Stated task: Return each line of the material verbatim.

Data:

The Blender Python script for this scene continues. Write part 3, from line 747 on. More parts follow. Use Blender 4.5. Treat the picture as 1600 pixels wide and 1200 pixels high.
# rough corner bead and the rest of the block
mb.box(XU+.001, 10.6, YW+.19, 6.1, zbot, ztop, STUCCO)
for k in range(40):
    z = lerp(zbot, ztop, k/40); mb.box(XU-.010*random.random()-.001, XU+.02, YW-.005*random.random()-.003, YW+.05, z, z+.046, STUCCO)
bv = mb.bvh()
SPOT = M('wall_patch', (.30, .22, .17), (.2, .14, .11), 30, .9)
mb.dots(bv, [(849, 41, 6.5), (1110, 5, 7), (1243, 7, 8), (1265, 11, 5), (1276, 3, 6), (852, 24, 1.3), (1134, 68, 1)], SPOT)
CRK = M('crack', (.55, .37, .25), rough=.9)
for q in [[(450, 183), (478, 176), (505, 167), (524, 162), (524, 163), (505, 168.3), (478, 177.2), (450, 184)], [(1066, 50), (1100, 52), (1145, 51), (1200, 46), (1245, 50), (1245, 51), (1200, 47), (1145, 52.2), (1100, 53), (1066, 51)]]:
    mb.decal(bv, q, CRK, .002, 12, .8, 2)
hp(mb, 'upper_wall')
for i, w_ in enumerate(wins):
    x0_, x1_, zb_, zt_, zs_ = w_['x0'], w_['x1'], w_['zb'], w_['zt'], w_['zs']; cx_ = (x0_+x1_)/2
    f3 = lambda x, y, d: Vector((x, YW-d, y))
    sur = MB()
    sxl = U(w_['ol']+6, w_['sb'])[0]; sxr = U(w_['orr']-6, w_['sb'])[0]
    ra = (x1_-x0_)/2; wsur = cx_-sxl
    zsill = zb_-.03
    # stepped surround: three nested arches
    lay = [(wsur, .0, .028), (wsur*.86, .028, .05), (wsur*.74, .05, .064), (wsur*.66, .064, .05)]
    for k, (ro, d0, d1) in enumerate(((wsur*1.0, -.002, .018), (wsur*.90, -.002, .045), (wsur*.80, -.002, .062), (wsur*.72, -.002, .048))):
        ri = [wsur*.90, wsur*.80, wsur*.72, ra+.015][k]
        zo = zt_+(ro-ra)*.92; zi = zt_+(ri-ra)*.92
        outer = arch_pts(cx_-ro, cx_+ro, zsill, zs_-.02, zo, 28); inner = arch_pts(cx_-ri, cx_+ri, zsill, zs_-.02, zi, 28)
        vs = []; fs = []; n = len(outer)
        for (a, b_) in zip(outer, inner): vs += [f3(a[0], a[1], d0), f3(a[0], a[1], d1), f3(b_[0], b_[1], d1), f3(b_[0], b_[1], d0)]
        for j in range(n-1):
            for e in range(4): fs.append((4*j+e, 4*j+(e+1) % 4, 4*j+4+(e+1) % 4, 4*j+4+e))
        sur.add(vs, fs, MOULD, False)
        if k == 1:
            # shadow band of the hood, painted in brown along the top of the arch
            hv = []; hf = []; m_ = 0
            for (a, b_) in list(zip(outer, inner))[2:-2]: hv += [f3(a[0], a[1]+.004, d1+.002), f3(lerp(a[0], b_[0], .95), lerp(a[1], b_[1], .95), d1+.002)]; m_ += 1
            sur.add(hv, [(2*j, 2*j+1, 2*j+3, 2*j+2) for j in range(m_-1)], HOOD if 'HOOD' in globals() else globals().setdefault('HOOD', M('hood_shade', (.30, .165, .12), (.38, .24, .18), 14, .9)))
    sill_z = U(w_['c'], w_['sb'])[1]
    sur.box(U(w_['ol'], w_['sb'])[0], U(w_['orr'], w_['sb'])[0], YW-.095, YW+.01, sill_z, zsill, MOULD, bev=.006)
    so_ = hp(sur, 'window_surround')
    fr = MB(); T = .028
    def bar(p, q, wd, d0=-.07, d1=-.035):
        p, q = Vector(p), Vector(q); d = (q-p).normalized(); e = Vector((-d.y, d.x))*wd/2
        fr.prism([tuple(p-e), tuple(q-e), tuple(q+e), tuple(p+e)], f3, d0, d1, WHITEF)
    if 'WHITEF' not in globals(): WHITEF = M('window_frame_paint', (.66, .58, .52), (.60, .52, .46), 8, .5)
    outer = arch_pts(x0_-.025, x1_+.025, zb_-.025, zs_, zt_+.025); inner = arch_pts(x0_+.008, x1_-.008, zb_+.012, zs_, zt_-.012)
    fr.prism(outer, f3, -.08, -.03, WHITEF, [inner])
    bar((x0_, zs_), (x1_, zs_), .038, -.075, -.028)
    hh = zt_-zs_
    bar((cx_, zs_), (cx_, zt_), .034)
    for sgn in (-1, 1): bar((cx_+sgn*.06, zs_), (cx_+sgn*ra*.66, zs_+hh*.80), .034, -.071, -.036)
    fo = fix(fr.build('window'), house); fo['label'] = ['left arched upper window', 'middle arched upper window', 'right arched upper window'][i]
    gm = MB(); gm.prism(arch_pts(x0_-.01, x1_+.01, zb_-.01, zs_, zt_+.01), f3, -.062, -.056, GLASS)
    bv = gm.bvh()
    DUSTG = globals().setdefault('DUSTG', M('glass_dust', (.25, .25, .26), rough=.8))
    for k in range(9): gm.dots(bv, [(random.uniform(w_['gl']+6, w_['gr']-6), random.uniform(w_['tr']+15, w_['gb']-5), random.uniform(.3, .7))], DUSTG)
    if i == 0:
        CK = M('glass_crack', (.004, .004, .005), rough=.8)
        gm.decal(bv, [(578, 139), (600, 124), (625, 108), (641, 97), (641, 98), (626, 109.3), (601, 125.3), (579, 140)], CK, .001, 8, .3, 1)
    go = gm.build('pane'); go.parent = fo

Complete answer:
The Blender Python script for this scene continues. Write part 3, from line 747 on. More parts follow. Use Blender 4.5. Treat the picture as 1600 pixels wide and 1200 pixels high.
# rough corner bead and the rest of the block
mb.box(XU+.001, 10.6, YW+.19, 6.1, zbot, ztop, STUCCO)
for k in range(40):
    z = lerp(zbot, ztop, k/40); mb.box(XU-.010*random.random()-.001, XU+.02, YW-.005*random.random()-.003, YW+.05, z, z+.046, STUCCO)
bv = mb.bvh()
SPOT = M('wall_patch', (.30, .22, .17), (.2, .14, .11), 30, .9)
mb.dots(bv, [(849, 41, 6.5), (1110, 5, 7), (1243, 7, 8), (1265, 11, 5), (1276, 3, 6), (852, 24, 1.3), (1134, 68, 1)], SPOT)
CRK = M('crack', (.55, .37, .25), rough=.9)
for q in [[(450, 183), (478, 176), (505, 167), (524, 162), (524, 163), (505, 168.3), (478, 177.2), (450, 184)], [(1066, 50), (1100, 52), (1145, 51), (1200, 46), (1245, 50), (1245, 51), (1200, 47), (1145, 52.2), (1100, 53), (1066, 51)]]:
    mb.decal(bv, q, CRK, .002, 12, .8, 2)
hp(mb, 'upper_wall')
for i, w_ in enumerate(wins):
    x0_, x1_, zb_, zt_, zs_ = w_['x0'], w_['x1'], w_['zb'], w_['zt'], w_['zs']; cx_ = (x0_+x1_)/2
    f3 = lambda x, y, d: Vector((x, YW-d, y))
    sur = MB()
    sxl = U(w_['ol']+6, w_['sb'])[0]; sxr = U(w_['orr']-6, w_['sb'])[0]
    ra = (x1_-x0_)/2; wsur = cx_-sxl
    zsill = zb_-.03
    # stepped surround: three nested arches
    lay = [(wsur, .0, .028), (wsur*.86, .028, .05), (wsur*.74, .05, .064), (wsur*.66, .064, .05)]
    for k, (ro, d0, d1) in enumerate(((wsur*1.0, -.002, .018), (wsur*.90, -.002, .045), (wsur*.80, -.002, .062), (wsur*.72, -.002, .048))):
        ri = [wsur*.90, wsur*.80, wsur*.72, ra+.015][k]
        zo = zt_+(ro-ra)*.92; zi = zt_+(ri-ra)*.92
        outer = arch_pts(cx_-ro, cx_+ro, zsill, zs_-.02, zo, 28); inner = arch_pts(cx_-ri, cx_+ri, zsill, zs_-.02, zi, 28)
        vs = []; fs = []; n = len(outer)
        for (a, b_) in zip(outer, inner): vs += [f3(a[0], a[1], d0), f3(a[0], a[1], d1), f3(b_[0], b_[1], d1), f3(b_[0], b_[1], d0)]
        for j in range(n-1):
            for e in range(4): fs.append((4*j+e, 4*j+(e+1) % 4, 4*j+4+(e+1) % 4, 4*j+4+e))
        sur.add(vs, fs, MOULD, False)
        if k == 1:
            # shadow band of the hood, painted in brown along the top of the arch
            hv = []; hf = []; m_ = 0
            for (a, b_) in list(zip(outer, inner))[2:-2]: hv += [f3(a[0], a[1]+.004, d1+.002), f3(lerp(a[0], b_[0], .95), lerp(a[1], b_[1], .95), d1+.002)]; m_ += 1
            sur.add(hv, [(2*j, 2*j+1, 2*j+3, 2*j+2) for j in range(m_-1)], HOOD if 'HOOD' in globals() else globals().setdefault('HOOD', M('hood_shade', (.30, .165, .12), (.38, .24, .18), 14, .9)))
    sill_z = U(w_['c'], w_['sb'])[1]
    sur.box(U(w_['ol'], w_['sb'])[0], U(w_['orr'], w_['sb'])[0], YW-.095, YW+.01, sill_z, zsill, MOULD, bev=.006)
    so_ = hp(sur, 'window_surround')
    fr = MB(); T = .028
    def bar(p, q, wd, d0=-.07, d1=-.035):
        p, q = Vector(p), Vector(q); d = (q-p).normalized(); e = Vector((-d.y, d.x))*wd/2
        fr.prism([tuple(p-e), tuple(q-e), tuple(q+e), tuple(p+e)], f3, d0, d1, WHITEF)
    if 'WHITEF' not in globals(): WHITEF = M('window_frame_paint', (.66, .58, .52), (.60, .52, .46), 8, .5)
    outer = arch_pts(x0_-.025, x1_+.025, zb_-.025, zs_, zt_+.025); inner = arch_pts(x0_+.008, x1_-.008, zb_+.012, zs_, zt_-.012)
    fr.prism(outer, f3, -.08, -.03, WHITEF, [inner])
    bar((x0_, zs_), (x1_, zs_), .038, -.075, -.028)
    hh = zt_-zs_
    bar((cx_, zs_), (cx_, zt_), .034)
    for sgn in (-1, 1): bar((cx_+sgn*.06, zs_), (cx_+sgn*ra*.66, zs_+hh*.80), .034, -.071, -.036)
    fo = fix(fr.build('window'), house); fo['label'] = ['left arched upper window', 'middle arched upper window', 'right arched upper window'][i]
    gm = MB(); gm.prism(arch_pts(x0_-.01, x1_+.01, zb_-.01, zs_, zt_+.01), f3, -.062, -.056, GLASS)
    bv = gm.bvh()
    DUSTG = globals().setdefault('DUSTG', M('glass_dust', (.25, .25, .26), rough=.8))
    for k in range(9): gm.dots(bv, [(random.uniform(w_['gl']+6, w_['gr']-6), random.uniform(w_['tr']+15, w_['gb']-5), random.uniform(.3, .7))], DUSTG)
    if i == 0:
        CK = M('glass_crack', (.004, .004, .005), rough=.8)
        gm.decal(bv, [(578, 139), (600, 124), (625, 108), (641, 97), (641, 98), (626, 109.3), (601, 125.3), (579, 140)], CK, .001, 8, .3, 1)
    go = gm.build('pane'); go.parent = fo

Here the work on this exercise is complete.